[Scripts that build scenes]
########################################
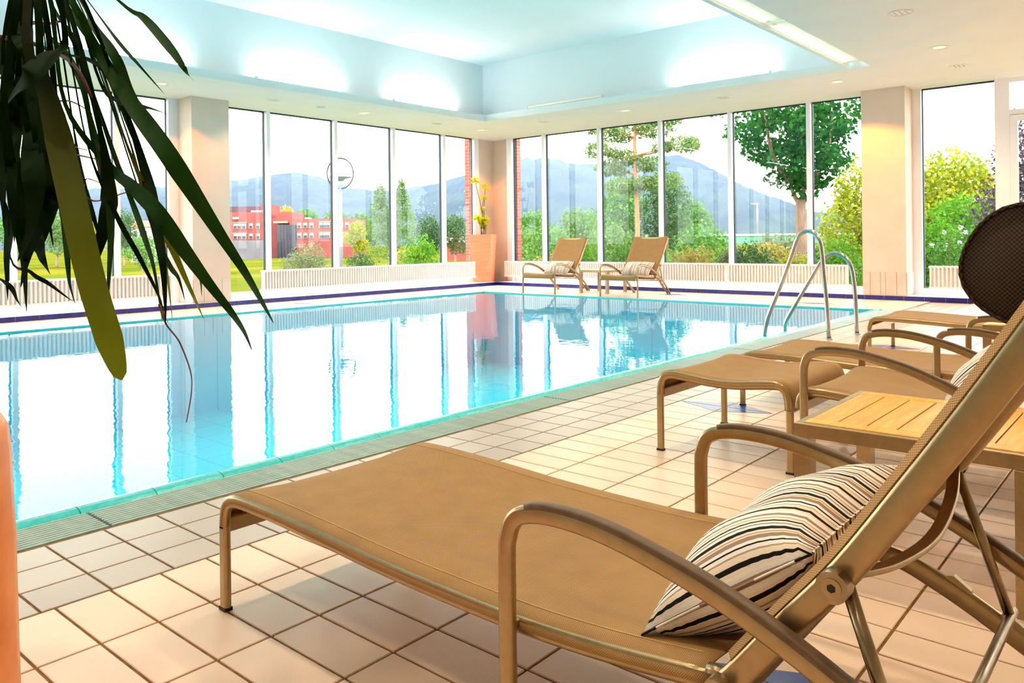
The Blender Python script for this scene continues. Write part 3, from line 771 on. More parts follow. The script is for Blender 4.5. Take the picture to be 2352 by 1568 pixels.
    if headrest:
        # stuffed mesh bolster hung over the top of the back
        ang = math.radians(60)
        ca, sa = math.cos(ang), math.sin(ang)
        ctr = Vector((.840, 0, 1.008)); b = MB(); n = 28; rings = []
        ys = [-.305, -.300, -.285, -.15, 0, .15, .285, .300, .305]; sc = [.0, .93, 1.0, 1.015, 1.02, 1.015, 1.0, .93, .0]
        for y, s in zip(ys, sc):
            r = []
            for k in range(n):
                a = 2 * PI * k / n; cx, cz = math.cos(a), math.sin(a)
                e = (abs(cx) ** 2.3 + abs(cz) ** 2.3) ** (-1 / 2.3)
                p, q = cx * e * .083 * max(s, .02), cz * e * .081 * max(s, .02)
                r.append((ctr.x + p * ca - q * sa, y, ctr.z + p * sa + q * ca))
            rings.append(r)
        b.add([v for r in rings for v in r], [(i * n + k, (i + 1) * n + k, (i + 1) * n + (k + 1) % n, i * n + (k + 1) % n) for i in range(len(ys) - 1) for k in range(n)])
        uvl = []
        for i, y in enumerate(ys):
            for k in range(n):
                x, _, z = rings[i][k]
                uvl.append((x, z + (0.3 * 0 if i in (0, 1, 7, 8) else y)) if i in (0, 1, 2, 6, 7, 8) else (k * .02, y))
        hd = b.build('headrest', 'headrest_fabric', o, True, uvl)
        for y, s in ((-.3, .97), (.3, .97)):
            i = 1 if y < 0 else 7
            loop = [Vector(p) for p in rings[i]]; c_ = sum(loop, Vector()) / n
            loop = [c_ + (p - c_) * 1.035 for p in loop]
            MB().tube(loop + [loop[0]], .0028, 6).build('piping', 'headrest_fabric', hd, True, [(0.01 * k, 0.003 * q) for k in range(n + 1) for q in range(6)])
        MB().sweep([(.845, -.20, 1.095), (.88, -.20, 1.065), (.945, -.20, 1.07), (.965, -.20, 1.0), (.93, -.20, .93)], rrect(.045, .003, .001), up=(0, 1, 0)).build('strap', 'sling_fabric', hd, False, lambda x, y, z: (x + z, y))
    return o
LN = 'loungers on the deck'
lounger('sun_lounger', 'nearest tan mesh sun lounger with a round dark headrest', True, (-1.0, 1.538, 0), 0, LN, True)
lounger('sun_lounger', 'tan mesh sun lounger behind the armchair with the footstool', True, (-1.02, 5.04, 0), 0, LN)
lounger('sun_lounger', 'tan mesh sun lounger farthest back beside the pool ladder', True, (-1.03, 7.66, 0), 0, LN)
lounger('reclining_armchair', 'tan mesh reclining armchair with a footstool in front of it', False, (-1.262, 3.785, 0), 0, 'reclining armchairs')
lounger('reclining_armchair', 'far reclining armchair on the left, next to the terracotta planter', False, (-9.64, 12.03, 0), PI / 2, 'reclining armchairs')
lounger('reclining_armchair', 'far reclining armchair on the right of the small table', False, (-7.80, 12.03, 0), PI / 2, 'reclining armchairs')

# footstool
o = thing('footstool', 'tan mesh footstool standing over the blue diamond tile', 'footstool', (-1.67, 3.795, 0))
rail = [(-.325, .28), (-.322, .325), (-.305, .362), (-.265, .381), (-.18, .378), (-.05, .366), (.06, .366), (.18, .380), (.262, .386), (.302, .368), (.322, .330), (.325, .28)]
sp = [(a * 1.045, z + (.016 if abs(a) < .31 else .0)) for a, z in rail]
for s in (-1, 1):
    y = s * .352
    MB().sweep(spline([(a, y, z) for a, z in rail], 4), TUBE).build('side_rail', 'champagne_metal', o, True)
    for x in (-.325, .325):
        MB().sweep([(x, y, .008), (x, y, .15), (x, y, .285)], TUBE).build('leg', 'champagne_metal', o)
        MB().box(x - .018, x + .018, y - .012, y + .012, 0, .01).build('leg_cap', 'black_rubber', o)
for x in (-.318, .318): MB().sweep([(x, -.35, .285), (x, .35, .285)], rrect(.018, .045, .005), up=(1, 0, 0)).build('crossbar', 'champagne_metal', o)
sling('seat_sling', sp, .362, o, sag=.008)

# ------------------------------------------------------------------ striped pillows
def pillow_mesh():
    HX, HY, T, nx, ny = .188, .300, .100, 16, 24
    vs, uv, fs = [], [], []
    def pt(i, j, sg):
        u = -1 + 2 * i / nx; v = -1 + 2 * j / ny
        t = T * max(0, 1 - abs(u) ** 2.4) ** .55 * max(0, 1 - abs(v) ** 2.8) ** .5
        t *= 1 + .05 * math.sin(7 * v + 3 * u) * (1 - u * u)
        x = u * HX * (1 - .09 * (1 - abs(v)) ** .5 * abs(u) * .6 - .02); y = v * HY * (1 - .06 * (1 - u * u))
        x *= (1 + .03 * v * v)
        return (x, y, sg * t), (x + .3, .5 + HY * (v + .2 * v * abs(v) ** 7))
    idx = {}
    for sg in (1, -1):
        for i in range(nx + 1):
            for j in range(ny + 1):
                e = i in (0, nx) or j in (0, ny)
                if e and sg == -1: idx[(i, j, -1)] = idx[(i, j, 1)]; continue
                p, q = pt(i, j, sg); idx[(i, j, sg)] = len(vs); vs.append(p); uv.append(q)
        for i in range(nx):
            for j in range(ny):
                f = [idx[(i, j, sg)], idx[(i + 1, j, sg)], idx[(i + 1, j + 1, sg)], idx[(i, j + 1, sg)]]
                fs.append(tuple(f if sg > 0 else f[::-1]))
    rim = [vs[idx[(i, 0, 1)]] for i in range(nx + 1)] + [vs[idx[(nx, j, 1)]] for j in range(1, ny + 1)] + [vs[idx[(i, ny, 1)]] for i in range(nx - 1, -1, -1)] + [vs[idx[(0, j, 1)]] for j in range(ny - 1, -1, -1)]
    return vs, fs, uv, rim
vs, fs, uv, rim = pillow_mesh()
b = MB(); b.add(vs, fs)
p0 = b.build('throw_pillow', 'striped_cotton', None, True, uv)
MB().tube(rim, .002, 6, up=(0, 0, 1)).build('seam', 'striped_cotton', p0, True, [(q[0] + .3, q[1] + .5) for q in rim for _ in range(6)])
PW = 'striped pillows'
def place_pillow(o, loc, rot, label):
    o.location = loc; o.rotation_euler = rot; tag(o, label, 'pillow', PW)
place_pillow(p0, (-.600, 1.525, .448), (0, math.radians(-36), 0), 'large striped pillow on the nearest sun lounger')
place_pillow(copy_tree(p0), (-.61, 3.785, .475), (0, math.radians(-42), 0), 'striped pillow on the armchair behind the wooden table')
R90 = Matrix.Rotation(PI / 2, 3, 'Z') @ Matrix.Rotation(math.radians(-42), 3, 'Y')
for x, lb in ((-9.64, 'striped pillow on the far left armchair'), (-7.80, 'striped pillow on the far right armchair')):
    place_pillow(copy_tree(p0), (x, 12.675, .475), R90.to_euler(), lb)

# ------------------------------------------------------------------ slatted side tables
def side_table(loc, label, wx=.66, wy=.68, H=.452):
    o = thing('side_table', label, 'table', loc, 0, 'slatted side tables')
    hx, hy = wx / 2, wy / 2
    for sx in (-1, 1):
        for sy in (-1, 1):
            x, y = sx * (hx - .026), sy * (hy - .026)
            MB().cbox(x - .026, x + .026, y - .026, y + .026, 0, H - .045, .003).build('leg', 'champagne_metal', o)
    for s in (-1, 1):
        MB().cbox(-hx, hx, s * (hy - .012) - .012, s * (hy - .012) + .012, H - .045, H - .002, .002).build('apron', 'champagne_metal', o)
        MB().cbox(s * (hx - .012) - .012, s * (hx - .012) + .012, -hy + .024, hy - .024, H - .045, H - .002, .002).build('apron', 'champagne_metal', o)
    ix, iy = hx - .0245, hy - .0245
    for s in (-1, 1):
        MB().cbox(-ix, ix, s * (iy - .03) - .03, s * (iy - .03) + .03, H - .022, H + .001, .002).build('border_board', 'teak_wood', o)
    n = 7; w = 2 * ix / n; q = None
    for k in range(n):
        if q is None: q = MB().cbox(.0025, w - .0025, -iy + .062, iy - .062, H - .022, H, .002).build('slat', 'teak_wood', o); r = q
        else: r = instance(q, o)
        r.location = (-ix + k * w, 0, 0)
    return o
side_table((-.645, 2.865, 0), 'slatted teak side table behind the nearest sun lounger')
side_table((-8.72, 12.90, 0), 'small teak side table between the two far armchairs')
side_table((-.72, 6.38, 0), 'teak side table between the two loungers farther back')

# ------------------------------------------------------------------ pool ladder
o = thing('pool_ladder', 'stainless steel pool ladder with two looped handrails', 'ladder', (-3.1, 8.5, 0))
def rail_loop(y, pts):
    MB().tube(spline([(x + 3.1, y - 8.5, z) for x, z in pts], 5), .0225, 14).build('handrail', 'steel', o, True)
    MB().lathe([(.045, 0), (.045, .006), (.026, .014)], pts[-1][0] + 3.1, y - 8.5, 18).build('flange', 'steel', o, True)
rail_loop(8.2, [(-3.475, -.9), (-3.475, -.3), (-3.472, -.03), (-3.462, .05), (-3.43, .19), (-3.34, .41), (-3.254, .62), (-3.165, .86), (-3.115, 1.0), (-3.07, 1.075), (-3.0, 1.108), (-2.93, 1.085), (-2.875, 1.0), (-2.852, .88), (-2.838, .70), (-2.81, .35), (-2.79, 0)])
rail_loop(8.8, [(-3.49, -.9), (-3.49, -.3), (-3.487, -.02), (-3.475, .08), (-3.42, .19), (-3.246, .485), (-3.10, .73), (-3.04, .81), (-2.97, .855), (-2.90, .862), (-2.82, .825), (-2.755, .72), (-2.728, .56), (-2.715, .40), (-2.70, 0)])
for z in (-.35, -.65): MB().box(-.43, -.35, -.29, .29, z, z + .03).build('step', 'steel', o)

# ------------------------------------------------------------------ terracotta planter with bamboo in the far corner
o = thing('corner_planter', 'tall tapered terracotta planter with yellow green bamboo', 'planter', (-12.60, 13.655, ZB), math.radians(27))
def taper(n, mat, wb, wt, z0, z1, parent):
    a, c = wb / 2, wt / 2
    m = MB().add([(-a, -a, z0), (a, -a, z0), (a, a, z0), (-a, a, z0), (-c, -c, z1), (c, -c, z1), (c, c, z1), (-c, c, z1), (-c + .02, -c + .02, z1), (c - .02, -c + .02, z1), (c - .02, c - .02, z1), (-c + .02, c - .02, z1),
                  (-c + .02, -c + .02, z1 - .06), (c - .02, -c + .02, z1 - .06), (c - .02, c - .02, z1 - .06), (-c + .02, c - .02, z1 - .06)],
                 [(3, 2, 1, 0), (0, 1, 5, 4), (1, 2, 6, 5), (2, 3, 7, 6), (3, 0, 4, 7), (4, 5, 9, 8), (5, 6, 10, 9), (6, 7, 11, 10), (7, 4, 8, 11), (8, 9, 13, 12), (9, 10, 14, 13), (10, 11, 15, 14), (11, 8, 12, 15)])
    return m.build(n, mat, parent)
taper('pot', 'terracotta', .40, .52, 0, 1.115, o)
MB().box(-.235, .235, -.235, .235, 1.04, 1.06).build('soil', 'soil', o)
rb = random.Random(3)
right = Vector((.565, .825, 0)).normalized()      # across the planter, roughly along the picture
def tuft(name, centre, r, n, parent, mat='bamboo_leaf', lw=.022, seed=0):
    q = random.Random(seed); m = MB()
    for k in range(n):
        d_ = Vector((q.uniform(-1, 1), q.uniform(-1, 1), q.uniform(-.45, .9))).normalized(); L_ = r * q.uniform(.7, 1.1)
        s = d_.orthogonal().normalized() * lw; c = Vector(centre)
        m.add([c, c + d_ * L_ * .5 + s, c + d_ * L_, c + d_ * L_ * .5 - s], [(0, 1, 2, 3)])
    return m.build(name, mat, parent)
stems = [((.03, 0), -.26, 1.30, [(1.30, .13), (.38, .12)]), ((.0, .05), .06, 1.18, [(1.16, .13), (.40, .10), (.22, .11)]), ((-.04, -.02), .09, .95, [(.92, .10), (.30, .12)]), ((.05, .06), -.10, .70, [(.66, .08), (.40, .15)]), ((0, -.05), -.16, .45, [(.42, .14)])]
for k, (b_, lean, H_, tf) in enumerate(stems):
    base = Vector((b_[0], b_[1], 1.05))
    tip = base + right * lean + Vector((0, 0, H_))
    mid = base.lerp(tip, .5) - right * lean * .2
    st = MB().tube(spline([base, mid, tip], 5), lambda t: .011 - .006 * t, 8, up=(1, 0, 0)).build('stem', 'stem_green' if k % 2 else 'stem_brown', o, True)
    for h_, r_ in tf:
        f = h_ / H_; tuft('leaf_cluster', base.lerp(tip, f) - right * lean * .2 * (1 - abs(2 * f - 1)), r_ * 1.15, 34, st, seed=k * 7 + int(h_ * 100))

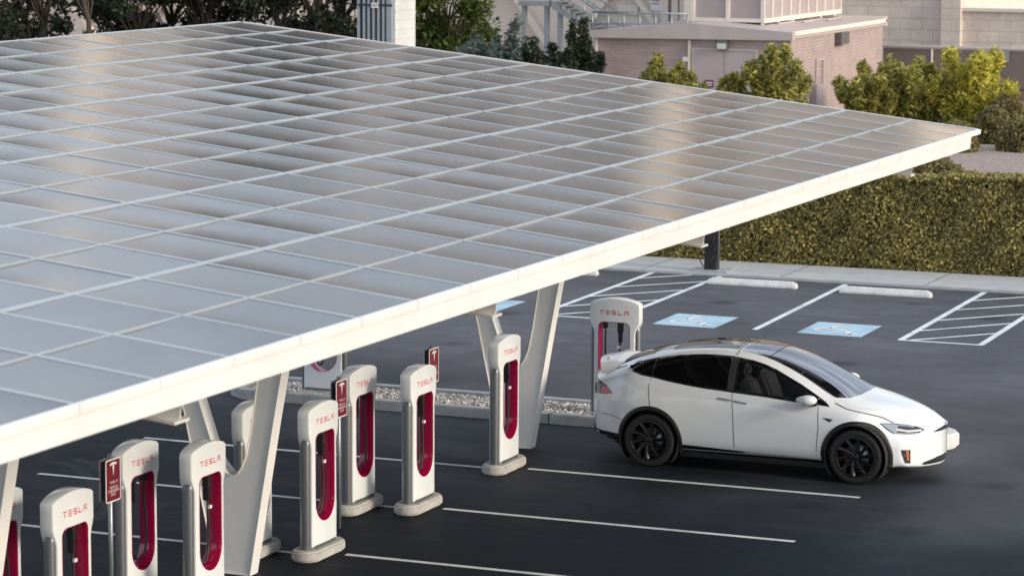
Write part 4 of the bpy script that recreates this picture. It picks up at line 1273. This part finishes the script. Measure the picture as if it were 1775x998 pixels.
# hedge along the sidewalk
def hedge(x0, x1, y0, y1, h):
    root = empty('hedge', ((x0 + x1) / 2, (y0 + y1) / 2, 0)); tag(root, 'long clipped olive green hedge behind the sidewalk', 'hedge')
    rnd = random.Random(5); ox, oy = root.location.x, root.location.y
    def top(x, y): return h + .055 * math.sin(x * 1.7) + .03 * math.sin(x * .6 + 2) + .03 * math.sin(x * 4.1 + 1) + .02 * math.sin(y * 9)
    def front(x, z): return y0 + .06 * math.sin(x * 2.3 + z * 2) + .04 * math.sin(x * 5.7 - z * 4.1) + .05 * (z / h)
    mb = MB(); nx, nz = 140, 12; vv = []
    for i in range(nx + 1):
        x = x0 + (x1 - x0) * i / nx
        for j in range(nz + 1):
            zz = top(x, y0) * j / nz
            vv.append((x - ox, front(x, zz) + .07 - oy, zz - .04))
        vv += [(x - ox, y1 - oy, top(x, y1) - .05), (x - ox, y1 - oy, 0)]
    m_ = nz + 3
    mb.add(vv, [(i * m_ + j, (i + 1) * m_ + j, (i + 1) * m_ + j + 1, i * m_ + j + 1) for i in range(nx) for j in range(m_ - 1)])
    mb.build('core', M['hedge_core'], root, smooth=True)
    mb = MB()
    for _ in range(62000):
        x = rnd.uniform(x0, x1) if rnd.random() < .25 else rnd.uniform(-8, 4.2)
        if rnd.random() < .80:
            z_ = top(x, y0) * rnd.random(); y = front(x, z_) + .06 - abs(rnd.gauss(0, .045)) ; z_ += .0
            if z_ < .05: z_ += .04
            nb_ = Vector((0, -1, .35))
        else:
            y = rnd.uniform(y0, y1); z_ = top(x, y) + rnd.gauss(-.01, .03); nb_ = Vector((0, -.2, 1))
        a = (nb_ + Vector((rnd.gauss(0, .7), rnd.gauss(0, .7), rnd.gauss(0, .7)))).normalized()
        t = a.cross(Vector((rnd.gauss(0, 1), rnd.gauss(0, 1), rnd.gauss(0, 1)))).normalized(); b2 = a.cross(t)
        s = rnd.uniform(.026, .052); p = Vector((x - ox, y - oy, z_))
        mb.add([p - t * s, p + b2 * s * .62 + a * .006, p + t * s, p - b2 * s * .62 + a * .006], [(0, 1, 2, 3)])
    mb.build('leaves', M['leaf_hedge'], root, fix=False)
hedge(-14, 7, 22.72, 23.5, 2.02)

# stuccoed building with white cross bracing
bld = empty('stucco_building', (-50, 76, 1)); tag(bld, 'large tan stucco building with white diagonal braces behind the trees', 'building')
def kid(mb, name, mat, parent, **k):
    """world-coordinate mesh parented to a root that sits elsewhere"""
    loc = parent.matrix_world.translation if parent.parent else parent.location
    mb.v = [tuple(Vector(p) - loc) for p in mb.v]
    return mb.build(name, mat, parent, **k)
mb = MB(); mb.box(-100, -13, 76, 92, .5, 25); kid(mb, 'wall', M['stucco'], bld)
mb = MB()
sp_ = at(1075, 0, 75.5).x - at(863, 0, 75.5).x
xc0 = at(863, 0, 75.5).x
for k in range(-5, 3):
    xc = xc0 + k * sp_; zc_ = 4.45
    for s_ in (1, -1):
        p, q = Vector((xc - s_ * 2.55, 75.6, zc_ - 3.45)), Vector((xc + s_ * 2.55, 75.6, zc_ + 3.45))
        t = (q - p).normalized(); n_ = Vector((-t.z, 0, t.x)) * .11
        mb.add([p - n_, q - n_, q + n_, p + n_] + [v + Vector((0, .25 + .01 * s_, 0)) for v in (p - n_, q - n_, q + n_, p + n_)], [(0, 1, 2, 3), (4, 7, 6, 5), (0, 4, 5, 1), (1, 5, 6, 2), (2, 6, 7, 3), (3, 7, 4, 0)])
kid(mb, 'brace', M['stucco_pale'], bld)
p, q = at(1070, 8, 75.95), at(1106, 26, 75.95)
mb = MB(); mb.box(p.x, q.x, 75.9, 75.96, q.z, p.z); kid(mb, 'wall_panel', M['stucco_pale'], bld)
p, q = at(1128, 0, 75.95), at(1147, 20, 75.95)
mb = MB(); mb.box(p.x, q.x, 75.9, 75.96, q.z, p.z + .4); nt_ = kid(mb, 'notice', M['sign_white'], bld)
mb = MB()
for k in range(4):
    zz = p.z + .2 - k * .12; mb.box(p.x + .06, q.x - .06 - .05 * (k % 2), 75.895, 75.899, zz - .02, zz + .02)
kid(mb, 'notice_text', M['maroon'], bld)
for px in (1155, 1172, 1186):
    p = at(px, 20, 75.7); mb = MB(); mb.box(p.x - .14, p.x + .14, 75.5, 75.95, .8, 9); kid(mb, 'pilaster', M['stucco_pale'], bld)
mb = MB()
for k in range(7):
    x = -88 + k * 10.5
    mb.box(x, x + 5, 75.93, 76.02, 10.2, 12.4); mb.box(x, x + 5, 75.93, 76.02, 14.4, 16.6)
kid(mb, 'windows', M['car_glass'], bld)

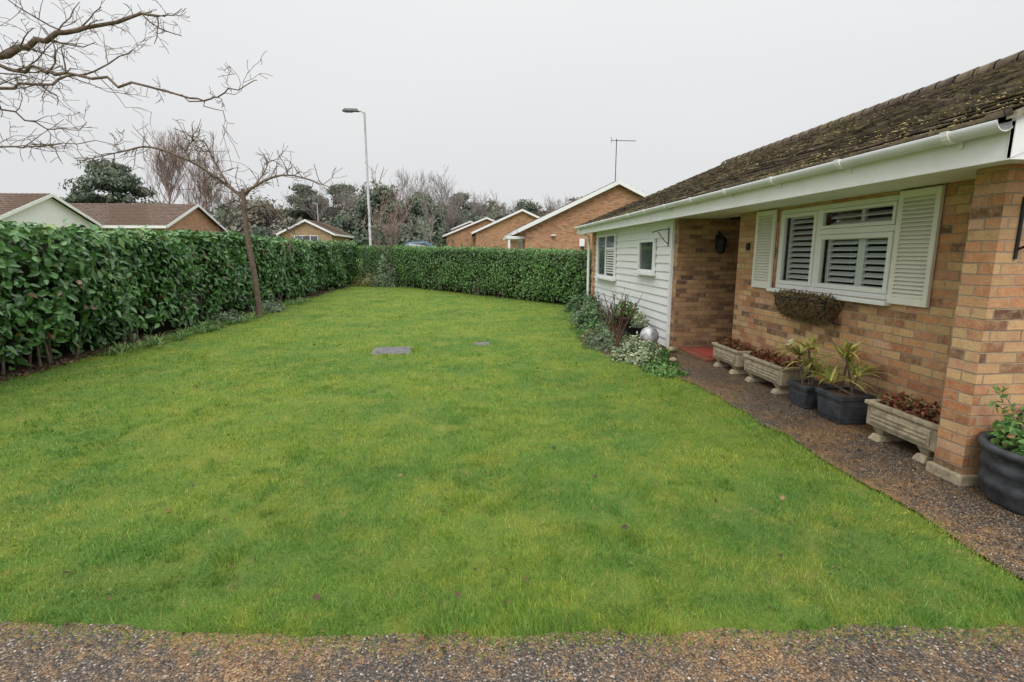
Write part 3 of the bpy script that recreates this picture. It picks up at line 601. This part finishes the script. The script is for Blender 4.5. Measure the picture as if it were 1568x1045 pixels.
########################################
*Brief*
Look through the material above and print exactly the lines from the one containing "mb.build('leaves', M['leaf_hedge'], root, fix=False)" to the one containing "hedge(-14, 7, 22.72, 23.5, 2.02)", both included, and nothing more.

*Full response*
    mb.build('leaves', M['leaf_hedge'], root, fix=False)
hedge(-14, 7, 22.72, 23.5, 2.02)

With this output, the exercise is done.